Lines now have an option for OrcaFlex to automatically calculate the line’s length and end orientations from the positions of the line ends. If this option is selected, then the total unstretched length of the line is set equal to the distance between end A and end B in reset state, and the z-axis of the local axes at each end will point along the straight line running from end A to end B.

This functionality could potentially have a variety of uses, but the primary motivation was for truss structures like this:

This model was developed internally to demonstrate modelling a jacket launch. Each truss member is modelled as a distinct line. When we originally developed the model, we needed to calculate and specify the unstretched line lengths and end orientations for each member. This is a very painstaking and time-consuming process. With the new functionality, the line lengths and end orientations are calculated automatically by OrcaFlex. This greatly simplifies and streamlines the model building process.

DNV ST F101 2021 code check update

The code checks feature has been updated to reflect the latest DNV ST F101 2021 edition. New data and results have been added to facilitate this.

The older DNV OS F101 results, which pertain to the 2012 edition, are still supported.
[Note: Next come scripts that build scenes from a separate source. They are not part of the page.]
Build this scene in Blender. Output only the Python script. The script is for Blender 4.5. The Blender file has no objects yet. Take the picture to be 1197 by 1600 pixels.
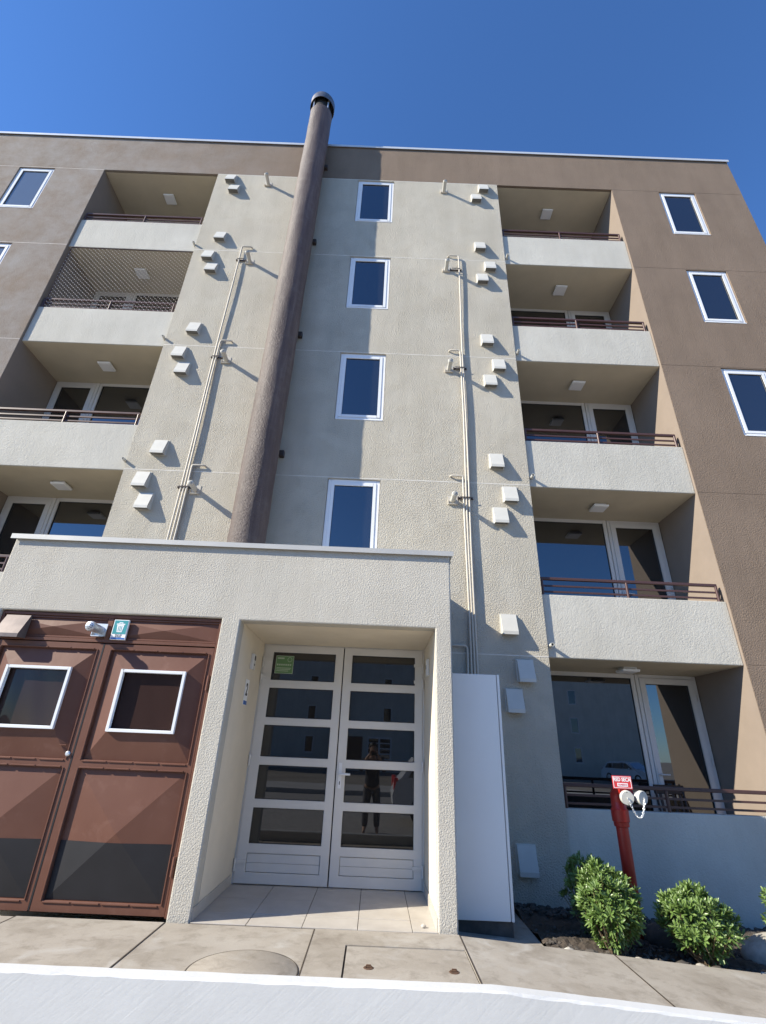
import bpy, bmesh, math, random
from mathutils import Vector, Matrix
random.seed(7)
S = bpy.context.scene
C = S.collection
R = math.radians

# ------------------------------------------------------------------ camera
EYE = 1.24
cd = bpy.data.cameras.new('camera'); cam = bpy.data.objects.new('camera', cd); C.objects.link(cam)
cx = Vector((0.99914938, -0.01606322, 0.03798011))
cy = Vector((-0.0411723, -0.4402824, 0.89691485))
cf = Vector((-0.00231463, 0.89771565, 0.44056925))
cam.matrix_world = Matrix(((cx.x, cy.x, -cf.x, 0), (cx.y, cy.y, -cf.y, 0), (cx.z, cy.z, -cf.z, EYE), (0, 0, 0, 1)))
cd.sensor_fit = 'HORIZONTAL'; cd.sensor_width = 36; cd.lens = 36 * 754 / 1197
cd.clip_start = 0.05; cd.clip_end = 3000
S.camera = cam

# ------------------------------------------------------------------ sky and sun
LIGHT = Vector((1, 0.372, -0.676)).normalized()          # direction the sunlight travels
ELEV = math.asin(-LIGHT.z)
AZ = math.atan2(-LIGHT.x, -LIGHT.y)
w = bpy.data.worlds.new('World'); S.world = w; w.use_nodes = True
nt = w.node_tree; bgn = nt.nodes['Background']
sky = nt.nodes.new('ShaderNodeTexSky'); sky.sky_type = 'NISHITA'; sky.sun_disc = False
sky.sun_elevation = ELEV; sky.sun_rotation = AZ
sky.air_density = 1.0; sky.dust_density = 0.1; sky.ozone_density = 8.0; sky.altitude = 500
tint = nt.nodes.new('ShaderNodeMix'); tint.data_type = 'RGBA'; tint.blend_type = 'MULTIPLY'; tint.inputs[0].default_value = 1.0
nt.links.new(sky.outputs[0], tint.inputs[6]); tint.inputs[7].default_value = (0.88, 1.08, 1.24, 1)      # clear deep blue air
nt.links.new(tint.outputs[2], bgn.inputs[0]); bgn.inputs[1].default_value = 0.105
sd = bpy.data.lights.new('sun', 'SUN'); sun = bpy.data.objects.new('sun', sd); C.objects.link(sun)
sd.energy = 5.0; sd.angle = R(0.5); sd.color = (1.0, 0.925, 0.78)
sun.rotation_euler = LIGHT.to_track_quat('-Z', 'Y').to_euler(); sun.location = (-20, -8, 20)

vs = S.view_settings
vs.view_transform = 'Standard'; vs.look = 'None'; vs.exposure = 0.94; vs.gamma = 1.0; vs.use_curve_mapping = False
S.render.engine = 'CYCLES'

# ------------------------------------------------------------------ materials
def nodes(name):
    m = bpy.data.materials.new(name); m.use_nodes = True
    n = m.node_tree.nodes; return m, n, m.node_tree.links, n['Principled BSDF']
def ramp(n, l, src, stops):
    r = n.new('ShaderNodeValToRGB'); l.new(src, r.inputs[0])
    e = r.color_ramp.elements
    e[0].position, e[0].color = stops[0][0], (*stops[0][1], 1); e[1].position, e[1].color = stops[-1][0], (*stops[-1][1], 1)
    for p, c in stops[1:-1]:
        q = e.new(p); q.color = (*c, 1)
    return r.outputs[0]
def noise(n, l, scale, detail=4, rough=0.55, vec=None, dist=0.0):
    t = n.new('ShaderNodeTexNoise'); t.inputs['Scale'].default_value = scale; t.inputs['Detail'].default_value = detail
    t.inputs['Roughness'].default_value = rough; t.inputs['Distortion'].default_value = dist
    if vec is not None: l.new(vec, t.inputs['Vector'])
    return t.outputs['Fac']
def coord(n, l, scale=(1, 1, 1), rot=(0, 0, 0), which='Object'):
    t = n.new('ShaderNodeTexCoord'); mp = n.new('ShaderNodeMapping'); l.new(t.outputs[which], mp.inputs[0])
    mp.inputs['Scale'].default_value = scale; mp.inputs['Rotation'].default_value = rot
    return mp.outputs[0]
def bump(n, l, b, src, strength, dist, prev=None):
    k = n.new('ShaderNodeBump'); k.inputs['Strength'].default_value = strength; k.inputs['Distance'].default_value = dist
    l.new(src, k.inputs['Height'])
    if prev is not None: l.new(prev, k.inputs['Normal'])
    l.new(k.outputs[0], b.inputs['Normal']); return k.outputs[0]
def mul(c, f): return tuple(min(1, max(0, v * f)) for v in c)
def mixc(n, l, a, b, fac, blend='MIX'):
    m = n.new('ShaderNodeMix'); m.data_type = 'RGBA'; m.blend_type = blend
    for s, i in ((fac, 0), (a, 6), (b, 7)):
        if hasattr(s, 'is_linked'): l.new(s, m.inputs[i])
        elif i == 0: m.inputs[0].default_value = s
        else: m.inputs[i].default_value = (*s, 1)
    return m.outputs[2]

def stucco(name, col, rough_bump=0.5, stain=None, stain_amt=0.0, fine=60, fade=None, smooth=0.45, swirl=0.28):
    m, n, l, b = nodes(name); v = coord(n, l)
    big = noise(n, l, 0.9, 5, 0.6, v)
    c = ramp(n, l, big, [(0.3, mul(col, 0.90)), (0.7, mul(col, 1.07))])
    sp = noise(n, l, 160, 2, 0.6, v)
    c = mixc(n, l, c, ramp(n, l, sp, [(0.25, (0.80, 0.80, 0.80)), (0.6, (1, 1, 1))]), 0.55, 'MULTIPLY')
    vs_ = coord(n, l, (2.2, 2.2, 0.35))
    st = noise(n, l, 1.6, 6, 0.65, vs_)
    c = mixc(n, l, c, ramp(n, l, st, [(0.36, (0.80, 0.79, 0.775)), (0.58, (1, 1, 1))]), 0.4, 'MULTIPLY')
    if stain:
        s2 = noise(n, l, 1.7, 9, 0.72, v, 0.15)
        sf = ramp(n, l, s2, [(0.30, (0, 0, 0)), (0.66, (stain_amt,) * 3)])
        if fade:                                                      # weathering dies out along the facade
            sx_ = n.new('ShaderNodeSeparateXYZ'); l.new(v, sx_.inputs[0]); mr = n.new('ShaderNodeMapRange'); l.new(sx_.outputs[0], mr.inputs[0])
            mr.inputs[1].default_value, mr.inputs[2].default_value, mr.inputs[3].default_value, mr.inputs[4].default_value = fade[0], fade[1], 0, 1
            mm = n.new('ShaderNodeMath'); mm.operation = 'MULTIPLY'; l.new(sf, mm.inputs[0]); l.new(mr.outputs[0], mm.inputs[1]); sf = mm.outputs[0]
        c = mixc(n, l, c, stain, sf)
    l.new(c, b.inputs['Base Color']); b.inputs['Roughness'].default_value = 0.92
    b.inputs['Specular IOR Level'].default_value = 0.2
    h1 = noise(n, l, fine, 3, 0.6, v, 0.25)
    h1r = ramp(n, l, h1, [(0.36, (0, 0, 0)), (0.62, (1, 1, 1))])
    pm = noise(n, l, 2.6, 4, 0.6, v, 0.5)                             # patches where the render was floated smoother
    pr = ramp(n, l, pm, [(0.36, (smooth,) * 3), (0.60, (1, 1, 1))])
    mm = n.new('ShaderNodeMath'); mm.operation = 'MULTIPLY'; l.new(h1r, mm.inputs[0]); l.new(pr, mm.inputs[1])
    k = bump(n, l, b, mm.outputs[0], rough_bump, 0.0075)
    h2 = noise(n, l, 17, 5, 0.65, v, 0.8)
    bump(n, l, b, h2, swirl, 0.014, k)
    return m
def plain(name, col, rough=0.5, metal=0.0, var=0.06, scale=3.0, bmp=0.0, bscale=60, spec=0.4):
    m, n, l, b = nodes(name); v = coord(n, l)
    f = noise(n, l, scale, 5, 0.6, v)
    l.new(ramp(n, l, f, [(0.3, mul(col, 1 - var)), (0.7, mul(col, 1 + var))]), b.inputs['Base Color'])
    rr = n.new('ShaderNodeMapRange'); l.new(f, rr.inputs[0]); rr.inputs[3].default_value = max(0.02, rough - 0.07); rr.inputs[4].default_value = min(1, rough + 0.07)
    l.new(rr.outputs[0], b.inputs['Roughness'])
    b.inputs['Metallic'].default_value = metal; b.inputs['Specular IOR Level'].default_value = spec
    if bmp: bump(n, l, b, noise(n, l, bscale, 3, 0.6, v), bmp, 0.004)
    return m

BEIGE = (0.512, 0.476, 0.395); BROWN = (0.220, 0.166, 0.124)
M = {}
M['beige'] = stucco('beige_stucco', BEIGE, 0.9, (0.43, 0.385, 0.32), 0.30)
M['porch'] = stucco('porch_stucco', (0.53, 0.503, 0.44), 0.5, (0.45, 0.41, 0.345), 0.4, 78, None, 0.7, 0.12)
M['parapet'] = stucco('parapet_stucco', (0.54, 0.52, 0.46), 0.3, (0.45, 0.425, 0.36), 0.4)
M['brown'] = stucco('brown_stucco', BROWN, 0.6, (0.285, 0.262, 0.24), 1.0, 60, (-1.5, -6.5))
M['soffit'] = plain('soffit_paint', (0.50, 0.445, 0.34), 0.9, var=0.05, bmp=0.2, bscale=90, spec=0.15)
M['reveal'] = plain('jamb_paint', (0.66, 0.59, 0.475), 0.85, var=0.05, bmp=0.25, bscale=80, spec=0.15)
M['side'] = plain('brown_side_paint', (0.235, 0.192, 0.158), 0.85, var=0.05, bmp=0.2, spec=0.15)
M['pvc'] = plain('white_pvc', (0.74, 0.75, 0.76), 0.35, var=0.03)
M['pvc_warm'] = plain('pale_aluminium', (0.62, 0.61, 0.585), 0.38, var=0.04)
M['hood'] = plain('painted_hood', (0.52, 0.51, 0.465), 0.5, var=0.05, scale=8)
M['pipe'] = plain('pipe_paint', (0.50, 0.46, 0.39), 0.5, var=0.06)
M['galv'] = plain('galvanised_steel', (0.62, 0.64, 0.66), 0.42, 0.75, 0.12, 14)
M['dark'] = plain('dark_void', (0.012, 0.012, 0.013), 0.8, var=0.1)
M['bracket'] = plain('dark_bracket_metal', (0.07, 0.055, 0.05), 0.5, 0.4)
M['rail'] = plain('rail_paint', (0.075, 0.038, 0.033), 0.38, var=0.1)
M['coping'] = plain('coping_sheet', (0.60, 0.62, 0.64), 0.4, 0.3, 0.06, 2)
M['porch_coping'] = plain('porch_coping_sheet', (0.47, 0.46, 0.43), 0.45, 0.2, 0.06, 2)
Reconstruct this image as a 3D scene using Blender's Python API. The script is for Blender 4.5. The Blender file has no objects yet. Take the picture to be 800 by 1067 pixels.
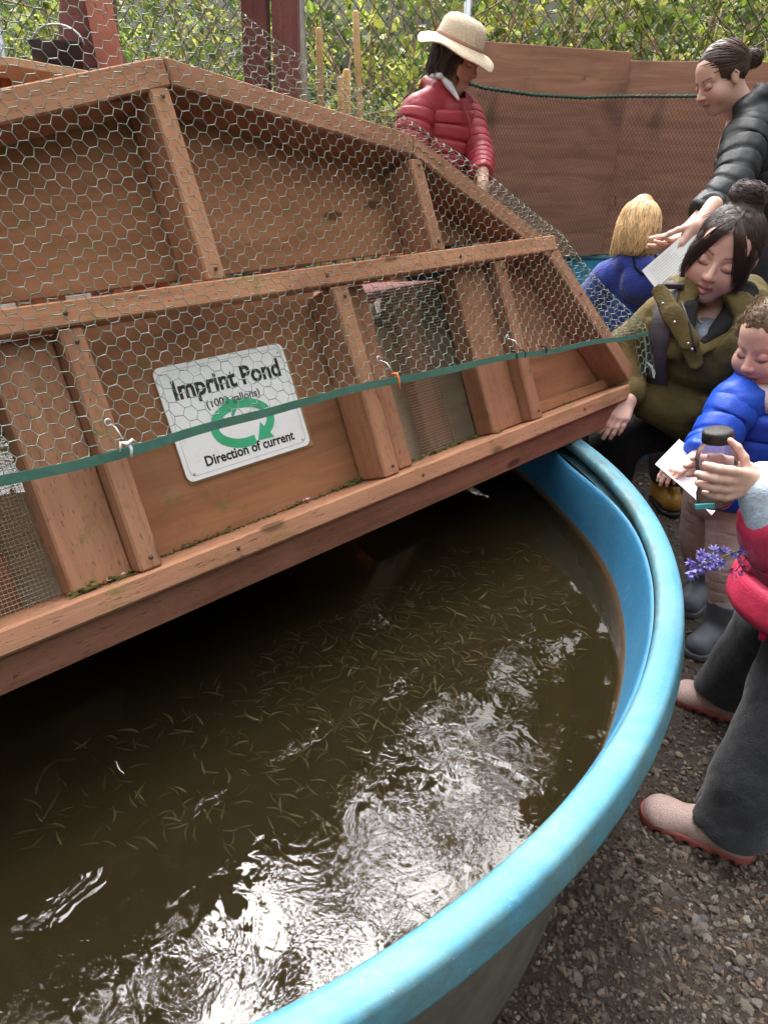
import bpy, bmesh, math, random
import numpy as np
from mathutils import Matrix, Vector

random.seed(7)
RNG = np.random.default_rng(11)
S = bpy.context.scene
COL = S.collection
R = math.radians

# ------------------------------------------------------------------ camera
PITCH, ROLL = R(28), R(1.5)
CAM = Vector((0, 0, 1.355))
cam_d = bpy.data.cameras.new('camera')
cam = bpy.data.objects.new('camera', cam_d)
COL.objects.link(cam)
S.camera = cam
cam_d.sensor_fit = 'HORIZONTAL'
cam_d.sensor_width = 36.0
cam_d.lens = 36.0 * 770 / 800
cam_d.clip_start = 0.02
cam_d.clip_end = 500
fw = Vector((0, math.cos(PITCH), -math.sin(PITCH)))
r0 = Vector((1, 0, 0))
u0 = Vector((0, math.sin(PITCH), math.cos(PITCH)))
cr = r0 * math.cos(ROLL) + u0 * math.sin(ROLL)
cu = -r0 * math.sin(ROLL) + u0 * math.cos(ROLL)
cam.matrix_world = Matrix(((cr.x, cu.x, -fw.x, CAM.x), (cr.y, cu.y, -fw.y, CAM.y), (cr.z, cu.z, -fw.z, CAM.z), (0, 0, 0, 1)))

# ------------------------------------------------------------------ light: bright overcast sky, soft high sun
SUN_EL, SUN_AZ = R(59), R(-10)          # azimuth clockwise from +Y
world = bpy.data.worlds.new('World')
S.world = world
world.use_nodes = True
wn, wl = world.node_tree.nodes, world.node_tree.links
wn.clear()
wo = wn.new('ShaderNodeOutputWorld')
bg = wn.new('ShaderNodeBackground')
sky = wn.new('ShaderNodeTexSky')
sky.sky_type = 'NISHITA'
sky.sun_disc = False
sky.sun_elevation = SUN_EL
sky.sun_rotation = SUN_AZ
sky.air_density = 1.0
sky.dust_density = 6.0
sky.ozone_density = 1.0
hs = wn.new('ShaderNodeHueSaturation')   # cloud cover: the blue is washed out evenly
hs.inputs['Saturation'].default_value = 0.16
wl.new(sky.outputs[0], hs.inputs['Color'])
wl.new(hs.outputs[0], bg.inputs['Color'])
bg.inputs['Strength'].default_value = 0.15
wl.new(bg.outputs[0], wo.inputs['Surface'])
sun_d = bpy.data.lights.new('sun', 'SUN')
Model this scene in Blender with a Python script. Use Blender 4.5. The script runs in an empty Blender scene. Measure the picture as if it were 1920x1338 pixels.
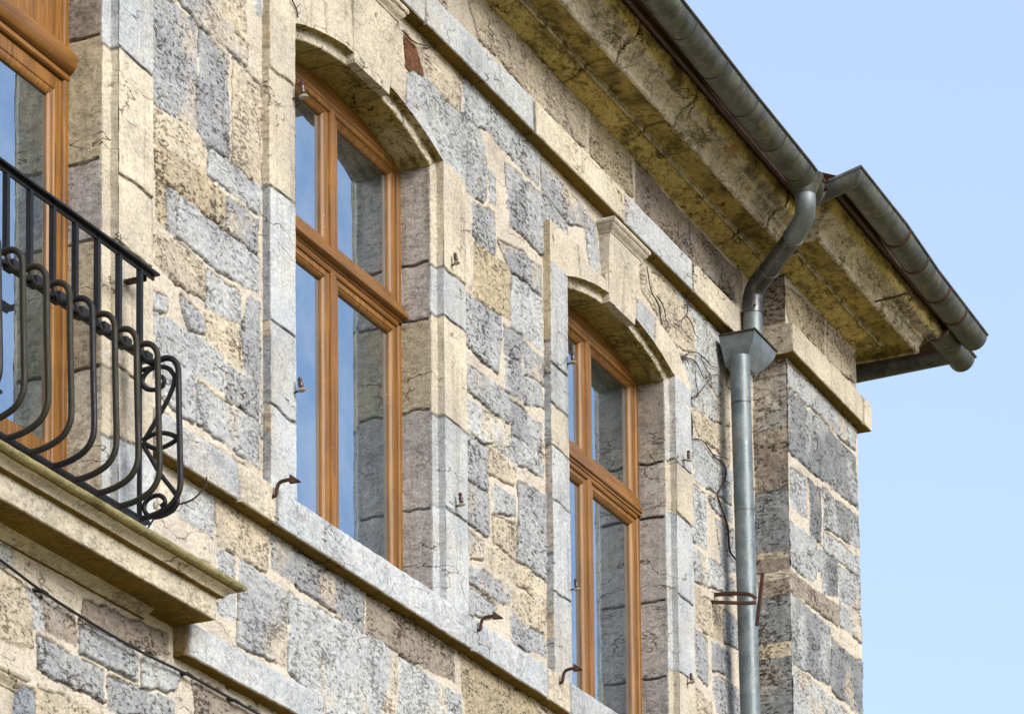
import bpy, bmesh, math, random, json
import numpy as np
from mathutils import Vector, Matrix

# ------------------------------------------------------------------ camera, sky, sun, exposure
SC = bpy.context.scene
COL = SC.collection
cam_d = bpy.data.cameras.new("camera"); cam = bpy.data.objects.new("camera", cam_d); COL.objects.link(cam)
cam_d.sensor_width = 36.0; cam_d.lens = 6459.5/1920*36
cam_d.shift_x = (960-336)/1920; cam_d.shift_y = (2473.1-669)/1920
cam_d.clip_start = 0.1; cam_d.clip_end = 5000
_R = np.array([[0.48107024,0.09136483,0.87190819],[-0.87668206,0.05013551,0.47845063],[0.0,-0.99455462,0.1042166]])
_u,_s,_v = np.linalg.svd(_R); _R = _u@_v
M = Matrix(((_R[0][0],-_R[0][1],-_R[0][2],0),(_R[1][0],-_R[1][1],-_R[1][2],-6.0),(_R[2][0],-_R[2][1],-_R[2][2],0),(0,0,0,1)))
cam.matrix_world = M
SC.camera = cam

SUN_EL = math.radians(28); SUN_AZ = math.radians(-158)      # azimuth from +Y towards +X
SUN_DIR = Vector((math.sin(SUN_AZ)*math.cos(SUN_EL), math.cos(SUN_AZ)*math.cos(SUN_EL), math.sin(SUN_EL)))
world = bpy.data.worlds.new("World"); SC.world = world; world.use_nodes = True
wn = world.node_tree; bgn = wn.nodes["Background"]
sky = wn.nodes.new("ShaderNodeTexSky"); sky.sky_type = 'NISHITA'; sky.sun_disc = False
sky.sun_elevation = SUN_EL; sky.sun_rotation = SUN_AZ; sky.air_density = 1.0; sky.dust_density = 2.5; sky.ozone_density = 2.2
hz = wn.nodes.new("ShaderNodeMix"); hz.data_type = 'RGBA'; hz.inputs[0].default_value = 0.66; hz.inputs[7].default_value = (1.42, 1.72, 2.24, 1)   # thin high haze
wn.links.new(sky.outputs[0], hz.inputs[6]); wn.links.new(hz.outputs[2], bgn.inputs[0]); bgn.inputs[1].default_value = 0.15
sun_d = bpy.data.lights.new("sun", 'SUN'); sun_d.energy = 1.45; sun_d.angle = math.radians(28); sun_d.color = (1.0, 0.94, 0.85)
sun = bpy.data.objects.new("sun", sun_d); COL.objects.link(sun)
sun.rotation_euler = SUN_DIR.to_track_quat('Z', 'Y').to_euler()
SC.view_settings.view_transform = 'Standard'; SC.view_settings.look = 'None'
SC.view_settings.exposure = 1.42; SC.view_settings.gamma = 1.0

random.seed(7); rng = np.random.default_rng(11)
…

Morison element added mass and fluid inertia

Morison elements (introduced in 10.2) are composed of a collection of rigid cylinders which attract hydrodynamic loads. Morison elements can be connected to either vessels or 6D buoys, although the most typical usage is to connect them to vessels. An example of their use might be to include the influence of quadratic viscous drag on the bracing of a semi-submersible, which has been neglected as part of a linear hydrodynamic diffraction analysis.

In previous versions, Morison elements attracted drag loads, but no other loading. A number of users have requested that we also include added mass and fluid inertia effects, which we have done in this release. The input data are shown below:

As mentioned above, we have also extended the analogous Morison element feature in OrcaWave in the same way.

Embedded Python optionally included in OrcaFlex installation

OrcaFlex has the ability to host an embedded Python interpreter to execute Python code directly from OrcaFlex. This is used by external functions, post-calculation actions, user-defined results, etc. Support for embedded Python has been part of OrcaFlex for some time now, but it has become much more mainstream with the introduction of the turbine object. The generator and pitch controllers required by turbine objects are typically implemented using Python external functions.

Installing Python is an extra task for any OrcaFlex user that wants to use Python with OrcaFlex. This task can sometimes be a little tricky, and may rely on support from your IT department. As well as installing Python, you must also install some additional Python modules.

The 11.3 installer can now (optionally) install an embedded Python distribution. This distribution is based on the embedded package available at python.org with a small number of critical third-party modules included: pip, NumPy, SymPy, PyYAML and OrcFxAPI.

If you choose to install this embedded Python distribution whilst installing OrcaFlex, then this Python distribution will be used by OrcaFlex as its preferred embedded Python. This allows you to use Python external functions, post-calculation actions, user-defined results etc. without having to install a Python distribution separately.

The embedded Python distribution is also included in the demo version installer which means that you can install the demo version and load our turbine examples without a separate Python installation step.

Conclusion

We hope that you all find some useful and valuable improvements in OrcaFlex 11.3. And while you get to grips with it, we will start working on developments for the next release!